City of Kamloops Questions Submitted to the Environmental Assessment Office

Section 7.8.2 Background does not sufficiently describe the issues and questions submitted by the City of Kamloops July 11, 2012 letter to the assessment agencies. Ground stability problems in the Aberdeen area are of foremost concern. The following excerpts from the City letter address this issue. 

“The City of Kamloops has existing groundwater and slope stability issues in close proximity to the mine. This groundwater causes concerns with respect to slope stability and is constantly mitigated utilizing a network of more than 100 piezometers controlled through 30 dewatering wells operated by the City. Both the piezometers and the dewatering wells are monitored generally weekly by the City and some critical wells are hard wired to the City's SCADA system allowing for continuous monitoring. 

Additionally, alarms are set up for the piezometers to detect piezometric pressures which dip or rise sharply. All dewatering wells have backup power in place or have hookups for backup generators in the event of power failure. Some wells pump a few hours per week while others pump continuously. As noted above, there is also a continuous alarm system for the critical dewatering wells and a weekly alarm generated for wells where it is assessed that their failure for a short period of time would be acceptable. The piezometer/ dewatering system is of sufficient importance to the City that it is administered through a formal Risk Management Plan. We will be meeting with representatives of KGHM-Ajax and Orica (their consultant) during early July to discuss this matter in person. However, due to the serious nature of our concerns in this area, I thought it reasonable to repeat in this letter the questions that we will be seeking answers to during our July meeting: 

i) Precipitation falling onto waste rock management facilities will penetrate below the evaporative zone more quickly than if it was falling onto native grasslands. Does the proponent have any information pertaining to what kind of increase in groundwater recharge this will result in and what is the impact on the Aberdeen neighbourhood? 

ii) What is the peak ground acceleration in the Aberdeen area from blasting? We will have our consultants put this information into their stability model to ensure that blasting will not negatively impact stability. 

iii) The air blast tests that were conducted were done during clear sky conditions. What are the results of air blast during adverse weather conditions, specifically conditions that would exacerbate the magnitude of the air blast at the receptors? 

iv) We would like to have advanced notification of the exact timing of future limited scale tests or full-scale test blasts so that we can utilize our existing vibrating wire piezometers to determine if impacts are felt in the areas of slope stability.

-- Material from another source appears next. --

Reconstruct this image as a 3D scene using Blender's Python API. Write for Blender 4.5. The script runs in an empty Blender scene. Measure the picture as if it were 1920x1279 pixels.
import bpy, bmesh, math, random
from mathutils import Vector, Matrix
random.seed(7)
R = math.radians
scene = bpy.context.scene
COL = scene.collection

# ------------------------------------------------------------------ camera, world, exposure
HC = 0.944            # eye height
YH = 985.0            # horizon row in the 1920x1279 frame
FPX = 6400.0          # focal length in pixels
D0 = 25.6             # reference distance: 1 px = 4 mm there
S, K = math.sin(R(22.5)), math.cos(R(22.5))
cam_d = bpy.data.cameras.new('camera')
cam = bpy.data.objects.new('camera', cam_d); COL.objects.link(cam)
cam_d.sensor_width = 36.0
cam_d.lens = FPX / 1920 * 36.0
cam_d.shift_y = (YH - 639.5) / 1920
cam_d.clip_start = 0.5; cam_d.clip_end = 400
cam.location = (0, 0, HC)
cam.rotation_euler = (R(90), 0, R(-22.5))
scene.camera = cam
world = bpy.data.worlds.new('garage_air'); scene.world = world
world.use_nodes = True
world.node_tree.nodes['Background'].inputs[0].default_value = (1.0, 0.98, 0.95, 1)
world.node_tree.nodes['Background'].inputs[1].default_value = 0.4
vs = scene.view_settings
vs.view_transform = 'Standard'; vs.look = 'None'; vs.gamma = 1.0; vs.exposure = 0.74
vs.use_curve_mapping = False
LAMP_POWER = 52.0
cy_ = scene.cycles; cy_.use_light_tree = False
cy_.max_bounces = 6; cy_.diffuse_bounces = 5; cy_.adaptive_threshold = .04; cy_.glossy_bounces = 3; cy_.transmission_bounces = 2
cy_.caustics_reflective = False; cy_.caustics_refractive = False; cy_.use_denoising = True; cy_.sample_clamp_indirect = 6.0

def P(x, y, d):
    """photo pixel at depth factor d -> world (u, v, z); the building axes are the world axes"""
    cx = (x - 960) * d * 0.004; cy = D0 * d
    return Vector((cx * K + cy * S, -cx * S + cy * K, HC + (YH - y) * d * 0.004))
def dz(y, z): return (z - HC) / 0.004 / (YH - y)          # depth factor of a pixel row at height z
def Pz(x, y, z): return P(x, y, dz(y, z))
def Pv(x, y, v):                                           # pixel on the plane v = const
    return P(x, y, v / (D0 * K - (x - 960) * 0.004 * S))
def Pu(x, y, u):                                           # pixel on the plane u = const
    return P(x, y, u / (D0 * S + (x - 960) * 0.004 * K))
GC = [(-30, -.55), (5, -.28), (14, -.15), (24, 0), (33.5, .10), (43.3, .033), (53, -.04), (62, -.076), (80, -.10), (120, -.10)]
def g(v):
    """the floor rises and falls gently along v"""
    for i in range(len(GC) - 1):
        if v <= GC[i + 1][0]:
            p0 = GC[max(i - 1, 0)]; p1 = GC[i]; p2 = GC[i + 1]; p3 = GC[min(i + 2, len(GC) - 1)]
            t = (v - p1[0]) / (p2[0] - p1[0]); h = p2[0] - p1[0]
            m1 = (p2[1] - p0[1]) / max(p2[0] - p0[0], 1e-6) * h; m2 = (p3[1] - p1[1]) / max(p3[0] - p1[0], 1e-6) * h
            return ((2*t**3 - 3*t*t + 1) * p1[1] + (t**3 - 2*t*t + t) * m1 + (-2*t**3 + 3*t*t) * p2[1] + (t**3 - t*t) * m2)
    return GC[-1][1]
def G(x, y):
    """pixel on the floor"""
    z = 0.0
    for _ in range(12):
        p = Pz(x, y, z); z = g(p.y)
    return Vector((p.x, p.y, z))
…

Please provide us with information (exact date and time) for the next round of test blasting and detailed information about the blast size and how and where it will be conducted. 

v) We understand that a number of boreholes have been drilled around the proposed mine area. In order to help us determine what impact the proposed de-watering activities will have on our Aberdeen neighbourhood, we ask that the proponent provide borehole drilling data including logs, water levels and other hydro-geological information. Our consultants will utilize this information in our groundwater models to determine whether or not there will be impacts to the southwest sector. 

vi) A number of residents in the areas surrounding the proposed mine to the south, west and east rely on groundwater wells for their potable water. As part of the environmental assessment process, the proponent should conduct baseline sampling of those existing wells (including quantity, groundwater level and quality). Please confirm that this will occur. 

vii) At the end of the operations (23 years from now), is the open pit going to be filled with water? If so, what is the impact of that on the groundwater regime specifically in the Aberdeen neighbourhood? 

Once we have received and reviewed the provided information, we will be in a better position to discuss the possibilities of sharing costs for the existing groundwater monitoring network, cost sharing for a permanent solution to the groundwater and stability issues and contingencies for problems which may arise in the future.” 

1. Economic Diversification (or Economic Concentration and Additional Costs to the Community) There are potentially large negative impacts on the health of the forests and other vegetation surrounding the proposed mine (see Section 6.15) resulting from either acute damage to foliage or soil contamination. 

2. What would be the economic costs related to the death of the forest above Aberdeen including factors such as dealing with soil erosion, dealing with surface and subsurface runoff problems, loss of timber value, and changes in property values? 

3. Kamloops presents a more arid image due to the loss of forests from the pine beetle attacks only a few years ago. What would the economic impacts be on tourism should the remaining forest in upper Aberdeen be lost as a result of the construction of the mine? 

Construction of the proposed mine will bring in vast amounts of water, add huge amounts of aerosols to the boundary layer, significantly change wind patterns in and around the site, and most probably lead to increased fog frequencies on the Coquihalla Highway and more frequent traffic disruptions due to blowing and drifting snow (see Section 8.3). 

4. What are the economic costs to the City of Kamloops resulting from increased slowdowns and interruptions to the movement of people and goods into the city from its southern approaches, namely the Coquihalla Highway, Highway 5A and Lac Le Jeune Road? 

5. What are the economic costs to the community health care and policing budgets associated with higher traffic accident rates resulting from lower visibilities and poorer traction on the Coquihalla and other highways?